If you think that sounds brutal, you’re only hearing half of it. I used to feel like that kind of dialogue we went through from my parents was abrasive. Now, I understand the constraints they were under as immigrants who supported their families back in China.

After all, when my dad became a doctor when I was a junior in high school, it turned our family into the upwardly mobile, rags to riches immigrant family. A couple of years earlier, we struggled to find a stable place to live and needed to move every year. I can’t say my parents were helicopter parents as much as the stories I heard from other Asian kids because they were never around much. They always worked. I’m sure they would have loved to helicopter parent me more, but they usually left me and my brother home alone.

We were left home alone since I was young. After all, my brother is seven years older than me. He could watch me. But he had his own life and obligations. He didn’t take much of an interest in watching me and would watch his own TV shows and play his own video games.
On one occasion, my brother was in the bathroom, and I got into an accident. I tried wrestling with a teddy bear to test whether I could perform WWE moves. The teddy bear grazed the cover of the light, and it hit me in the forehead. I passed out for about a minute and then looked in the mirror to see a huge gash on my forehead. I cried and screamed for help, especially from my brother who was still in the bathroom, but he refused to get out — he thought I was messing with him.

Of course, I was 9 and only knew to do one thing. I called 911 and screamed at the operator that I thought I was going to die. My parents, in that moment, gave up on the hyperfocus on achievement. They weren’t mad at me and my brother and started to get mad at themselves for not being home, for leaving a 15-year-old to be the person that primarily watched a 9-year-old. We were safe, okay, and above all, alive. They prioritized those things more than achievements for a while.

But back to the model minority myth — I still feel it. My parents still want me to be a doctor, and I understand it’s a natural desire. After all, it worked for my dad, so they think it’ll work for me too.

The “this worked for me and it’ll work for you too” perception, however, annoys me. Just because it worked for my dad doesn’t mean it’ll work for me. After all, we’re different people.

At the end of the day, I love my parents and I know they’re showing their love in a way that they see best. They are more materialistically-minded than I am, focused on external possessions like money, gadgets, and other ways to show you’re wealthy even if you aren’t actually wealthy. The most important thing is that other people think you’re wealthy, like the case of Jay Gatsby in The Great Gatsby.

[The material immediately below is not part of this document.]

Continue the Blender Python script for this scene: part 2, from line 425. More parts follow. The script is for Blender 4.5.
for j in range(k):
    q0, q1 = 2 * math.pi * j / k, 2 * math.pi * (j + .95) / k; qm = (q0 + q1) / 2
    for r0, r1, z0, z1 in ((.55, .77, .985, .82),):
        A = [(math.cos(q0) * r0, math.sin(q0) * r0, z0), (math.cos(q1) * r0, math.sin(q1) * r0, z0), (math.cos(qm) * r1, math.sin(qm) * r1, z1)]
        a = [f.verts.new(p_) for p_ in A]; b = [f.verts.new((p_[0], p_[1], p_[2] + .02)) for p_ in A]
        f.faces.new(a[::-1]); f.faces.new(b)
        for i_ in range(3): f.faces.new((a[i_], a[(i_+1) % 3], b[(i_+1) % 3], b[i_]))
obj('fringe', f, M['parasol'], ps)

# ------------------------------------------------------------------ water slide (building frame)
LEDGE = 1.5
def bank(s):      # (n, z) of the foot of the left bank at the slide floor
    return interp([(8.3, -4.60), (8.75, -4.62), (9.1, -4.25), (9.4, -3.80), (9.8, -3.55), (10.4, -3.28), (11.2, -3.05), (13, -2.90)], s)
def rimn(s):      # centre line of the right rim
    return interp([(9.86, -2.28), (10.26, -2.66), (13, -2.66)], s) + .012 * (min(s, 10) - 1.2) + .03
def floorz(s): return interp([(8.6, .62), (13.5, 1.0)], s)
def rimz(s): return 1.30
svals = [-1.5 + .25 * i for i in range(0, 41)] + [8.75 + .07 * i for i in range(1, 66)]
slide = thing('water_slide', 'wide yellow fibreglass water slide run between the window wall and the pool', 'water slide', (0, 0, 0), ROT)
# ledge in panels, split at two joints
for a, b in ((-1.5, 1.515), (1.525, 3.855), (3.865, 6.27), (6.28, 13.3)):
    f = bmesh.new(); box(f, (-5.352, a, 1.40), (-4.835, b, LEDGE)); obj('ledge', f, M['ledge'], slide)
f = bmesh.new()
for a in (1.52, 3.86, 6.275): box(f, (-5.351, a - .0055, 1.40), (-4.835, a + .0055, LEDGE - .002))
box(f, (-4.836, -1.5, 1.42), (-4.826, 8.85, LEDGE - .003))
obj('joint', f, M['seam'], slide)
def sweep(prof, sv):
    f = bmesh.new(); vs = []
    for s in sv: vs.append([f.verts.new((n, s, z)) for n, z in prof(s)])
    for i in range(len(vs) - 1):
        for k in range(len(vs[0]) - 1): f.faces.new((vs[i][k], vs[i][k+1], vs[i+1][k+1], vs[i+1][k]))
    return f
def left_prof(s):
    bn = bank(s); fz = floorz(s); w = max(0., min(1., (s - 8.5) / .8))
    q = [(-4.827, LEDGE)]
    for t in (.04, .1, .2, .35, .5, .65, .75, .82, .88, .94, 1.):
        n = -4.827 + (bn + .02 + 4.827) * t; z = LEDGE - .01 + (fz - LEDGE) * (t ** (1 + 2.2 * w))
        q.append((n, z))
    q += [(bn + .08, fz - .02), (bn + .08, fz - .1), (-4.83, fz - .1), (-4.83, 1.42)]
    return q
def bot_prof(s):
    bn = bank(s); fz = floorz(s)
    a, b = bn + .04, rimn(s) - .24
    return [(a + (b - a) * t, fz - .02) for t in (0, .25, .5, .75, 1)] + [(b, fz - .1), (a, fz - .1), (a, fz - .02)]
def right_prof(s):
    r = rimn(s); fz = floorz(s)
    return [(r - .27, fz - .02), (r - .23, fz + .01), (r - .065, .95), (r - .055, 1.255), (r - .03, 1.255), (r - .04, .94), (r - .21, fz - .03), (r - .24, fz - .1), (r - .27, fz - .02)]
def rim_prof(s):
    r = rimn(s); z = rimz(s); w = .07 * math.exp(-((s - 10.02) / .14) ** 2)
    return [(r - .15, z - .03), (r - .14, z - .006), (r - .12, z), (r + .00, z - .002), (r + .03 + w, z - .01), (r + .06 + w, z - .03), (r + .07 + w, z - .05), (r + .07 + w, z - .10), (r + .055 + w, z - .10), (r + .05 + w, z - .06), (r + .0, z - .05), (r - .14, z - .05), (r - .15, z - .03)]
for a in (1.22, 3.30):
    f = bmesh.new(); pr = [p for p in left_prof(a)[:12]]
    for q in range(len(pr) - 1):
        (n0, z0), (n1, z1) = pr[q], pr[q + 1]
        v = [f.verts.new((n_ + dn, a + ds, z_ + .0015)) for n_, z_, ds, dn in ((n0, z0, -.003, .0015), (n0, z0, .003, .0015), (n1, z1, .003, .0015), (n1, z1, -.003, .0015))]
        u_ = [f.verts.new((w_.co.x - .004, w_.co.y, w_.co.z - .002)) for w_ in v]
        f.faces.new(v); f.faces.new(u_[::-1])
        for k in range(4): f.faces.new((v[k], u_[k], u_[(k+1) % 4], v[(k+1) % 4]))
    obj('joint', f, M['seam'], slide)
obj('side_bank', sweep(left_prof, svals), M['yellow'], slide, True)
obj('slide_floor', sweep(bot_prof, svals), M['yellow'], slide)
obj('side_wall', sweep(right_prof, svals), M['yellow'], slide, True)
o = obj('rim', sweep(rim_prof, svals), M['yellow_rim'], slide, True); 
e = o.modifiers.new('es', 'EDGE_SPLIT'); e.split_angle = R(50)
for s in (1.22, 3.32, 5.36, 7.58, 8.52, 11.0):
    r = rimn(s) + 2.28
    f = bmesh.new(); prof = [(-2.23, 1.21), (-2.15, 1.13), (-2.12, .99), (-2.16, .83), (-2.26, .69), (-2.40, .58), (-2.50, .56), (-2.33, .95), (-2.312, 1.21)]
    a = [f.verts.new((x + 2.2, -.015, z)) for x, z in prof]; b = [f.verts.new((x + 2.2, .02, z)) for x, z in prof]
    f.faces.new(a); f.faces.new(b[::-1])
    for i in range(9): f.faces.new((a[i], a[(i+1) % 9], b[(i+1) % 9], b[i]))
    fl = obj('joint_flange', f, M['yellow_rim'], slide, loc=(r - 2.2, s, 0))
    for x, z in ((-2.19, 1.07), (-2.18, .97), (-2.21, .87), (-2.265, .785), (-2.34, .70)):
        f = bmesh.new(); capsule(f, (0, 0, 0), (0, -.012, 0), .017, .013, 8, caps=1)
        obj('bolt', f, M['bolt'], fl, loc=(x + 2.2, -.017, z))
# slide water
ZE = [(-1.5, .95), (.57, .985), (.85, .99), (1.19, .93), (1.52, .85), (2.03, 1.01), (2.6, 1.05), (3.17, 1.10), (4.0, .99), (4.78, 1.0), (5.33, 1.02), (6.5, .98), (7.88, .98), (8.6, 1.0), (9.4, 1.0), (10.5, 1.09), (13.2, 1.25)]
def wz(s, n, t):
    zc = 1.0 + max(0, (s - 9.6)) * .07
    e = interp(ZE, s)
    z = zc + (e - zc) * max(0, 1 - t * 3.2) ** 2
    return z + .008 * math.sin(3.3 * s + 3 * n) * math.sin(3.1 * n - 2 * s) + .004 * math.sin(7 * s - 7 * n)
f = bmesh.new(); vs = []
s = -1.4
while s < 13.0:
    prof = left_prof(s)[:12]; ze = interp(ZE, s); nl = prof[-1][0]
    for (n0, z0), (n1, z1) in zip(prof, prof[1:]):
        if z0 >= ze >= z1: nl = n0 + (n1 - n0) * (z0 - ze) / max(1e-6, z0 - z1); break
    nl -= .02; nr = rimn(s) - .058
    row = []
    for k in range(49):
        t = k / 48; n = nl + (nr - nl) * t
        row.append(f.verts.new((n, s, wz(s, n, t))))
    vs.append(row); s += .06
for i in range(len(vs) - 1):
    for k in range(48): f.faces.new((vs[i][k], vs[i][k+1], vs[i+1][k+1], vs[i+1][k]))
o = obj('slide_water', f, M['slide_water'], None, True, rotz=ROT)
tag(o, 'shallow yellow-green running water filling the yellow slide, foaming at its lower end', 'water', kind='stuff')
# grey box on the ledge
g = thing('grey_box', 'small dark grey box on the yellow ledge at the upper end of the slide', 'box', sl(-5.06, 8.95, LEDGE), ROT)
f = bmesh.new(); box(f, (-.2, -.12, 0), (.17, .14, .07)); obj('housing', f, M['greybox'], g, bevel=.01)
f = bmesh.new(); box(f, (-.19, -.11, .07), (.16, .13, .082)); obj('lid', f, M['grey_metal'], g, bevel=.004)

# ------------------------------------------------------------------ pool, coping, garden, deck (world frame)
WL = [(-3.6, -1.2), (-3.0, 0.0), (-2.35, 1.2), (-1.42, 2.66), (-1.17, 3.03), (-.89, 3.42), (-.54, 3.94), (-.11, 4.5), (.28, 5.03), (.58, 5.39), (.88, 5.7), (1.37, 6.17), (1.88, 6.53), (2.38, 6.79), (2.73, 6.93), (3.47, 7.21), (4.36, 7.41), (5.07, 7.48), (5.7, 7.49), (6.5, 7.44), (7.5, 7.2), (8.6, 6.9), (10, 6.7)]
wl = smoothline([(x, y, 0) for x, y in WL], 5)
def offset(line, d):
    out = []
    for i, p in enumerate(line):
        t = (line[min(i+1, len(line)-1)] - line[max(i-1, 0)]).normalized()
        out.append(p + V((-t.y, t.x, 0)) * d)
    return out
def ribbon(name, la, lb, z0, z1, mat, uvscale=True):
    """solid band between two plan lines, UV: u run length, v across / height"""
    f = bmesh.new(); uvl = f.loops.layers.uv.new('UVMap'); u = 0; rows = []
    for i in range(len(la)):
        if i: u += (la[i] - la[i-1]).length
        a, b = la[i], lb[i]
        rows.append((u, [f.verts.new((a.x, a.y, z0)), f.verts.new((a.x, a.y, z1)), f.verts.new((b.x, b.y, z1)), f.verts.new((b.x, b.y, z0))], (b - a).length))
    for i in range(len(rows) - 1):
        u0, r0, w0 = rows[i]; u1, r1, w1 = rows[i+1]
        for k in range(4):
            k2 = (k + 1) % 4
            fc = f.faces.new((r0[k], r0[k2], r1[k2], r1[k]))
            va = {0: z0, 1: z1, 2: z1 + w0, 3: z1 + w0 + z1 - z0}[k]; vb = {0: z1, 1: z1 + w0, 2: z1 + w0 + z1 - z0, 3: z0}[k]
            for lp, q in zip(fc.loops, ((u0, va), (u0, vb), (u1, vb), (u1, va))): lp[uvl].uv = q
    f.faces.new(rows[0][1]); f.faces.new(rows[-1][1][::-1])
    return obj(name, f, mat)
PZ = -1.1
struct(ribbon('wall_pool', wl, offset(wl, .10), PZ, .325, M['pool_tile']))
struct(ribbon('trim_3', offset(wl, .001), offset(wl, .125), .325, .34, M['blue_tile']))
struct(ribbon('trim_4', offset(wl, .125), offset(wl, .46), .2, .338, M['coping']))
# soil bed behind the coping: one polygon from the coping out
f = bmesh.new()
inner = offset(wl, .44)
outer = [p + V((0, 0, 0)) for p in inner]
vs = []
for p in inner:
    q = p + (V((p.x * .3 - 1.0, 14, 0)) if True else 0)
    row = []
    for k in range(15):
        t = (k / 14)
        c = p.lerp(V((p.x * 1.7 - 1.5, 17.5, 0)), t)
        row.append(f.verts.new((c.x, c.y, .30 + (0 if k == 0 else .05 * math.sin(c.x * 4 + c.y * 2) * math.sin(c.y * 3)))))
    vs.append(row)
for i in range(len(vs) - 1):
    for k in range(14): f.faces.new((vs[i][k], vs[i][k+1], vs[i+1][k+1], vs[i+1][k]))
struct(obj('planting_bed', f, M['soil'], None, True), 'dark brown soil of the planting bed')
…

And I want to break away from the model minority myth that my parents subjected me to, but I acknowledge I can do so only because I grew up significantly more privileged than them. I grew up in America. I never had to be an immigrant. I grew up poor, but I never grew up as poor as they did.

And my more privileged reality is only possible through the hard work of my parents. At some level, I want to prove I can be as successful as a doctor through my profession as a teacher and my own ingenuity on side hustles like writing, but I have to check myself and make sure I’m doing it for me, not the expectations of others.